Des tensions entre logique gestionnaire et logique de travail réel
Selon l’étude de LaborIA, le déploiement des systèmes d’IA dans les entreprises soulève en effet des tensions entre la logique gestionnaire des concepteurs de ces systèmes ou des décideurs et la logique de travail réel des salariés. « Les premiers visent à optimiser les process et la productivité, tandis que les seconds s’interrogent sur la reconnaissance, l’autonomie et le sens du travail face à ces changements », note l’étude.
« Il nous faut apprendre à travailler avec de nouveaux outils d’aide à la décision », souligne Odile Chagny. « L’enjeu, c’est de garder le contrôle humain, de ne pas laisser l’IA prendre les décisions à notre place ». Elle dénonce notamment la logique de « management algorithmique » devenu la norme notamment sur les plateformes logistiques, où de supercalculateurs optimisent en permanence les gestes et les déplacements des préparateurs de commande.
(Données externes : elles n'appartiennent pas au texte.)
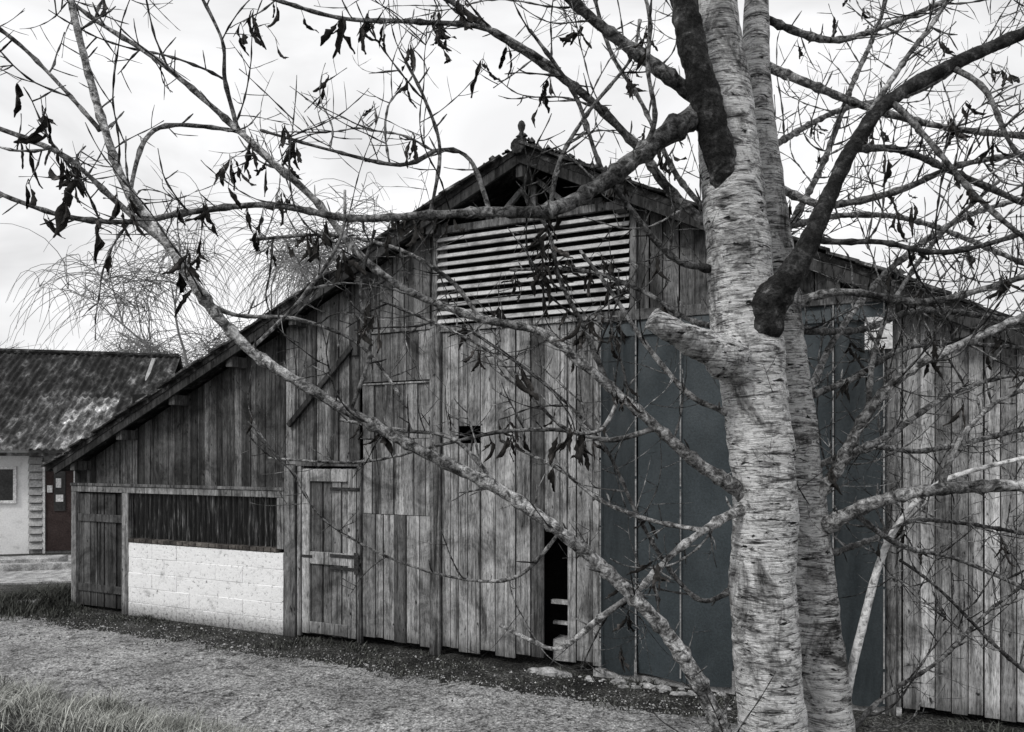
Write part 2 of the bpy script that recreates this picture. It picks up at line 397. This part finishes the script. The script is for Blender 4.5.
a.obj('gravel_road',M['gravel'],None,True)
a=MB()
for i in range(11000):
    u=R(-4,9.5); y=random.choice([R(-2.7,-.8),R(-1.1,-.1),R(-1.05,-.6)]); r=R(.003,.010)*(2 if random.random()<.05 else 1)
    c=WL(u,y); t=(-y-.85)/1.7; t=min(1,max(0,t)); c.z=max(hgt(c),0)+.004+.028*math.sin(math.pi*t)*(1 if t>0 else 0)
    vs=[c+Vector((math.cos(k*1.257)*r*R(.7,1.3),math.sin(k*1.257)*r*R(.7,1.3),0)) for k in range(5)]+[c+Vector((0,0,r*.8)),c-Vector((0,0,r))]
    a.add(vs,[(k,(k+1)%5,5) for k in range(5)]+[((k+1)%5,k,6) for k in range(5)],R(.1,1.5))
a.obj('loose_stones',M['stone'],None)
def blade(a,c,h,w,lean,t):
    az=R(0,6.28); dx=math.cos(az); dy=math.sin(az); sx,sy=-dy*w,dx*w
    l=lean*h
    vs=[c+Vector((sx,sy,0)),c-Vector((sx,sy,0)),c+Vector((dx*l*.35+sx*.7,dy*l*.35+sy*.7,h*.6)),c+Vector((dx*l*.35-sx*.7,dy*l*.35-sy*.7,h*.6)),c+Vector((dx*l,dy*l,h*R(.8,1)))]
    a.add(vs,[(0,1,3,2),(2,3,4)],t)
a=MB()
for i in range(13000):
    u=R(-1.5,11.5)
    y=-abs(random.gauss(0,.33))-.04 if random.random()<.7 else -.84+random.gauss(0,.14)
    if y<-1.2: continue
    d=noise.noise(Vector((u*2,y*3,0)))
    if d<.0 and random.random()<.85: continue
    c=WL(u,y); c.z=hgt(c)-.003
    blade(a,c,R(.008,.035)*(1+max(0,d)*2.4),R(.003,.008),R(.2,1.6),R(.2,2.8))
for i in range(6000):
    u=random.gauss(-.5,.6); y=random.gauss(-.15,.35)
    c=WL(u,y); c.z=hgt(c)
    if -.02<u and y>-.02: continue
    blade(a,c,R(.05,.33)*math.exp(-((u+.45)/.6)**2)+.03,R(.003,.008),R(.2,1),R(.4,2.8))
a.obj('weeds',M['weed'],None)
a=MB()
for i in range(26000):
    u=R(1.5,7.5); e2=redge(u)[1]; y=e2-random.gauss(.0,.06)-abs(random.gauss(0,.6))
    if noise.noise(Vector((u*2,y*2,3)))<-.3: continue
    c=WL(u,y); c.z=hgt(c)-.003
    blade(a,c,R(.04,.15)*(1+noise.noise(Vector((u*4,y*4,8)))),R(.0018,.0045),R(.3,1.7),R(.12,2.0))
a.obj('grass',M['grass'],None)

# ---------------------------------------------------------------- outbuilding at left
ob=empty('white_outbuilding',(-12.55,15.2,0),math.radians(14))
L=4.2
a=MB(); a.box(-8,2.33,0,6,0,2.35,1); a.obj('rendered_walls',M['render'],ob)
a=MB()
for i in range(13): 
    z=.1+i*.165; a.hexa([(2.335,-.09,z),(2.60,-.09,z),(2.60,.0,z),(2.335,.0,z),(2.335,-.02,z+.14),(2.60,-.02,z+.14),(2.60,0,z+.14),(2.335,0,z+.14)],1)
a.box(2.335,L,.005,6,0,2.3,.7); a.box(3.25,L,-.04,0,0,2.3,1); a.obj('siding',M['siding'],ob)
a=MB(); a.box(2.66,3.2,-.03,.0,.05,1.85); a.obj('door',M['door_brown'],ob)
a=MB(); a.box(2.82,3.04,-.05,-.033,.9,1.75); a.obj('door_glazing',M['glass'],ob)
a=MB(); a.box(2.69,2.79,-.05,-.035,1.3,1.45); a.box(2.86,3.0,-.06,-.052,1.1,1.25); a.box(2.86,2.96,-.06,-.052,1.4,1.6); a.box(2.605,2.65,-.06,0,0,1.95); a.box(3.2,3.245,-.06,0,0,1.95)
a.box(1.2,2.11,-.06,-.001,1.08,1.14); a.box(1.2,2.11,-.06,-.001,1.80,1.86); 
for x in (1.2,1.63,2.05): a.box(x,x+.06,-.055,-.002,1.142,1.798)
a.obj('frames_and_notices',M['paper'],ob)
a=MB(); a.box(1.22,2.08,-.02,-.0015,1.12,1.83); a.obj('window',M['glass'],ob)
a=MB()
for k in range(13):
    x0=-8+k*.98
    for part in range(2):
        for rr in range(2):
            tn=R(.5,1.2)
            if part==0 and (k,rr) in ((11,0),): tn=4.
            if part==0 and (k,rr) in ((10,0),): tn=2.2
            s0=rr*.5
            a.grid(lambda s,t:(x0+s*.985, (-.45+(s0+t*.505)*3.7) if part==0 else (6.6-(s0+t*.505)*3.35), 2.22+(s0+t*.505)*2.45+.022*math.cos((x0+s*.985)/.14*6.283)+.003*rr),70,5,tn)
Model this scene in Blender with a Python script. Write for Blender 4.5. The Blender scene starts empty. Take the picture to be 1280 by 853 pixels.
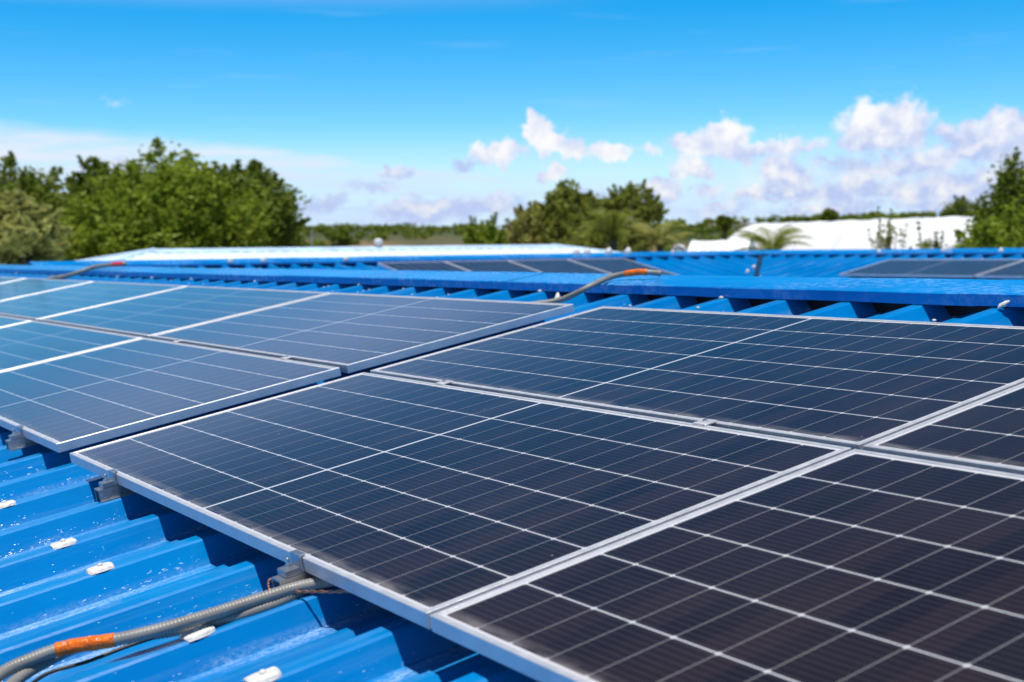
import bpy, bmesh, math, random
from mathutils import Vector, Matrix, noise
random.seed(7)
SC = bpy.context.scene
COL = SC.collection
R = math.radians

# ------------------------------------------------------------------ camera
EYE = Vector((3.93332, -1.01309, 0.56808))
CR = Vector((0.540388, 0.841316, -0.012996))      # camera right
CD = Vector((0.05035, -0.04775, -0.997589))       # camera down
CF = Vector((-0.839908, 0.538431, -0.068164))     # camera forward
FPX = 1700.0
cam = bpy.data.cameras.new('camera'); camo = bpy.data.objects.new('camera', cam); COL.objects.link(camo)
camo.matrix_world = Matrix(((CR.x, -CD.x, -CF.x, EYE.x), (CR.y, -CD.y, -CF.y, EYE.y), (CR.z, -CD.z, -CF.z, EYE.z), (0, 0, 0, 1)))
cam.sensor_width = 36; cam.lens = FPX * 36 / 1280
cam.clip_start = .05; cam.clip_end = 6000
cam.dof.use_dof = True; cam.dof.focus_distance = 3.35; cam.dof.aperture_fstop = 4.5
SC.camera = camo
SC.view_settings.view_transform = 'Standard'; SC.view_settings.look = 'None'
SC.view_settings.exposure = 0.0; SC.view_settings.gamma = 1.0

ALPHA = R(10.594455)                               # roof pitch
SUN_DIR = Vector((.13, -.13, .95)).normalized()    # towards the sun
sun = bpy.data.lights.new('sun', 'SUN'); suno = bpy.data.objects.new('sun', sun); COL.objects.link(suno)
sun.energy = 5.0; sun.angle = R(.5); sun.color = (1, .965, .91)
suno.rotation_euler = SUN_DIR.to_track_quat('Z', 'Y').to_euler()
suno.location = (0, 0, 30)

# ------------------------------------------------------------------ node helper
class NT:
    def __init__(s, tree):
        s.t = tree; s.n = tree.nodes; s.l = tree.links
    def new(s, ty, **kw):
        n = s.n.new(ty)
        for k, v in kw.items(): setattr(n, k, v)
        return n
    def put(s, inp, v):
        if hasattr(v, 'is_output') or isinstance(v, bpy.types.NodeSocket): s.l.new(v, inp)
        else: inp.default_value = v
    def m(s, op, a, b=None, c=None, clamp=False):
        n = s.new('ShaderNodeMath', operation=op); n.use_clamp = clamp
        s.put(n.inputs[0], a)
        if b is not None: s.put(n.inputs[1], b)
        if c is not None: s.put(n.inputs[2], c)
        return n.outputs[0]
    def vm(s, op, a, b=None, scale=None):
        n = s.new('ShaderNodeVectorMath', operation=op)
        s.put(n.inputs[0], a)
        if b is not None: s.put(n.inputs[1], b)
        if scale is not None: s.put(n.inputs['Scale'], scale)
        return n.outputs['Value'] if op in ('LENGTH', 'DOT_PRODUCT', 'DISTANCE') else n.outputs[0]
    def mix(s, f, a, b):
        n = s.new('ShaderNodeMix', data_type='RGBA')
        s.put(n.inputs[0], f)
        s.put(n.inputs[6], a if not isinstance(a, tuple) else (*a[:3], 1)); s.put(n.inputs[7], b if not isinstance(b, tuple) else (*b[:3], 1))
        return n.outputs[2]
    def noise(s, vec, scale, detail=3, rough=.5, dist=0, col=False):
        n = s.new('ShaderNodeTexNoise'); n.inputs['Scale'].default_value = scale
        n.inputs['Detail'].default_value = detail; n.inputs['Roughness'].default_value = rough; n.inputs['Distortion'].default_value = dist
        if vec is not None: s.l.new(vec, n.inputs['Vector'])
        return n.outputs['Color'] if col else n.outputs['Fac']
    def step(s, v, a, b):
        n = s.new('ShaderNodeMapRange', interpolation_type='SMOOTHSTEP')
        s.put(n.inputs[0], v); n.inputs[1].default_value = a; n.inputs[2].default_value = b
        return n.outputs[0]
    def lin(s, v, a, b, c=0., d=1.):
        n = s.new('ShaderNodeMapRange')
        s.put(n.inputs[0], v); n.inputs[1].default_value = a; n.inputs[2].default_value = b; n.inputs[3].default_value = c; n.inputs[4].default_value = d
        return n.outputs[0]
    def map(s, vec, scale=(1, 1, 1), loc=(0, 0, 0), rot=(0, 0, 0)):
        n = s.new('ShaderNodeMapping'); s.l.new(vec, n.inputs[0])
        n.inputs['Scale'].default_value = scale; n.inputs['Location'].default_value = loc; n.inputs['Rotation'].default_value = rot
        return n.outputs[0]
    def sep(s, vec):
        n = s.new('ShaderNodeSeparateXYZ'); s.l.new(vec, n.inputs[0]); return n.outputs
    def comb(s, x, y, z=0.):
        n = s.new('ShaderNodeCombineXYZ')
        for i, v in enumerate((x, y, z)): s.put(n.inputs[i], v)
        return n.outputs[0]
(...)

Ce qui a pour effet de déshumaniser le travail et est à l’origine d’importantes souffrances chez les travailleurs concernés.
Les rôles professionnels, les compétences requises et le management sont, de fait, bouleversés par l’IA. Pour Thomas Landrain, « face à l’IA, l’humain doit développer ses capacités intuitives, avoir une vision plus panoramique, plus transverse des choses ». Selon lui, la grande distinction entre l’IA et les humains se jouera sur les « soft skills », les compétences relationnelles et comportementales. Dans un contexte où l’accès à l’IA sera de plus en plus généralisé, « ce qui fera la différence entre un bon et un mauvais collaborateur, de plus en plus, ce sera sa capacité à être un humain », conclut-il.